In another case, the United States was caught in an illegal mining of Nicaragua’s harbors. When the World Court at The Hague found America guilty and was about to levy a fine for damages, the United States denied that the World Court had any jurisdiction and asserted that it would use its veto power in the U.N. Security Council to reject any charge of liability.

America has a penchant for walking out on its commitments under world law. It refused to submit to the U.N. Treaty of the Law of the Sea, the world’s plan to curb global-warming, humanity’s rejection of land mines and the U.N. covenants on the rights of women and children.

Call it a streak of lawlessness. Perhaps such a tendency is present in every person or nation that possesses immense power. But it is shocking in a country that self-righteously proclaims its devotion to the rule of law. That moral concept implies that the powerful and the powerless obey the same laws.

No international forum exists for holding the United States accountable for its role in Guatemala. At the same time, no culture can be complicit, as we were, in the horrors that occurred in Guatemala and come away untainted. Who knows how it manifests itself?
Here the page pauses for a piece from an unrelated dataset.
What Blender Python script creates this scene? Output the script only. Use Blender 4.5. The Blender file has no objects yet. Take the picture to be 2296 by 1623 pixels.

But as the commission wrote, the extreme cruelty occurred not just against the victims, “but also morally degraded the perpetrators and those who inspired, ordered or tolerated these actions.” And certainly also those who armed and trained the perpetrators and stood by silently as the acts occurred.

The Guatemalan truth commission recommends that its conclusions and recommendations be widely disseminated. For our own sakes, that would not be a bad strategy for the United States. For we, with the Guatemalans, must ask how “these acts of outrageous brutality” could take place. Because we must not allow it to happen again.